What you need to do — Send back the entries below exactly as they appear.

(Stored dataset items)
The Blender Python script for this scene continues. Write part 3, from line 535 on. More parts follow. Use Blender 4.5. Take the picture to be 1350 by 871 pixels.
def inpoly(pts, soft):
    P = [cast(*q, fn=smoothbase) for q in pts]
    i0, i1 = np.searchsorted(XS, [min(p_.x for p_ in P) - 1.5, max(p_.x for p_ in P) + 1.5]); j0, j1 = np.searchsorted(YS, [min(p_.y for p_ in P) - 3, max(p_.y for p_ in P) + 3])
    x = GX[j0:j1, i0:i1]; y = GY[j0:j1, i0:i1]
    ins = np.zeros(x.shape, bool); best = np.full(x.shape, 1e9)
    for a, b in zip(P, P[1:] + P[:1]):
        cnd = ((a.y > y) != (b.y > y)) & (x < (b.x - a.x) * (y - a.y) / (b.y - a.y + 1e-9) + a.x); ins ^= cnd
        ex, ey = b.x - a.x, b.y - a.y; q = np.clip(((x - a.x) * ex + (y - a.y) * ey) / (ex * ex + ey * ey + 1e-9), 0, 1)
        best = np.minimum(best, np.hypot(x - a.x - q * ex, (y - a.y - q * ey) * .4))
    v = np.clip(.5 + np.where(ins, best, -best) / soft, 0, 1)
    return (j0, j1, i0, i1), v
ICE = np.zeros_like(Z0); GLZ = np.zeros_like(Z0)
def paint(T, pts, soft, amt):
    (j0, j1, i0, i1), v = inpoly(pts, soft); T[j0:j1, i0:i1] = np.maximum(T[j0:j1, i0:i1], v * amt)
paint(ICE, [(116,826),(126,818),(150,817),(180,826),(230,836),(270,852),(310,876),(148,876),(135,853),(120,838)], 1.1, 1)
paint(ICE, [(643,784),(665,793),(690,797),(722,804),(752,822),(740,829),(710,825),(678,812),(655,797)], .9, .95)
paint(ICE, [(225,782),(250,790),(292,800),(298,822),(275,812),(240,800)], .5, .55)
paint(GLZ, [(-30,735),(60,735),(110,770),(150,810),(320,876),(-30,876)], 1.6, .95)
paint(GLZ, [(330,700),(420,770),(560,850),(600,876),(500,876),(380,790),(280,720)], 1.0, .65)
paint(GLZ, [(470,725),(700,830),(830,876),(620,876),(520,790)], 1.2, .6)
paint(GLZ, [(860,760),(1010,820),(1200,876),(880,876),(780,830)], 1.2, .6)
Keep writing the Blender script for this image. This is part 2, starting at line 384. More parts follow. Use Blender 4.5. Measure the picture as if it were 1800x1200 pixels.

Full response —
The Blender Python script for this scene continues. Write part 3, from line 535 on. More parts follow. Use Blender 4.5. Take the picture to be 1350 by 871 pixels.
def inpoly(pts, soft):
    P = [cast(*q, fn=smoothbase) for q in pts]
    i0, i1 = np.searchsorted(XS, [min(p_.x for p_ in P) - 1.5, max(p_.x for p_ in P) + 1.5]); j0, j1 = np.searchsorted(YS, [min(p_.y for p_ in P) - 3, max(p_.y for p_ in P) + 3])
    x = GX[j0:j1, i0:i1]; y = GY[j0:j1, i0:i1]
    ins = np.zeros(x.shape, bool); best = np.full(x.shape, 1e9)
    for a, b in zip(P, P[1:] + P[:1]):
        cnd = ((a.y > y) != (b.y > y)) & (x < (b.x - a.x) * (y - a.y) / (b.y - a.y + 1e-9) + a.x); ins ^= cnd
        ex, ey = b.x - a.x, b.y - a.y; q = np.clip(((x - a.x) * ex + (y - a.y) * ey) / (ex * ex + ey * ey + 1e-9), 0, 1)
        best = np.minimum(best, np.hypot(x - a.x - q * ex, (y - a.y - q * ey) * .4))
    v = np.clip(.5 + np.where(ins, best, -best) / soft, 0, 1)
    return (j0, j1, i0, i1), v
ICE = np.zeros_like(Z0); GLZ = np.zeros_like(Z0)
def paint(T, pts, soft, amt):
    (j0, j1, i0, i1), v = inpoly(pts, soft); T[j0:j1, i0:i1] = np.maximum(T[j0:j1, i0:i1], v * amt)
paint(ICE, [(116,826),(126,818),(150,817),(180,826),(230,836),(270,852),(310,876),(148,876),(135,853),(120,838)], 1.1, 1)
paint(ICE, [(643,784),(665,793),(690,797),(722,804),(752,822),(740,829),(710,825),(678,812),(655,797)], .9, .95)
paint(ICE, [(225,782),(250,790),(292,800),(298,822),(275,812),(240,800)], .5, .55)
paint(GLZ, [(-30,735),(60,735),(110,770),(150,810),(320,876),(-30,876)], 1.6, .95)
paint(GLZ, [(330,700),(420,770),(560,850),(600,876),(500,876),(380,790),(280,720)], 1.0, .65)
paint(GLZ, [(470,725),(700,830),(830,876),(620,876),(520,790)], 1.2, .6)
paint(GLZ, [(860,760),(1010,820),(1200,876),(880,876),(780,830)], 1.2, .6)
Keep writing the Blender script for this image. This is part 2, starting at line 384. More parts follow. Use Blender 4.5. Measure the picture as if it were 1800x1200 pixels.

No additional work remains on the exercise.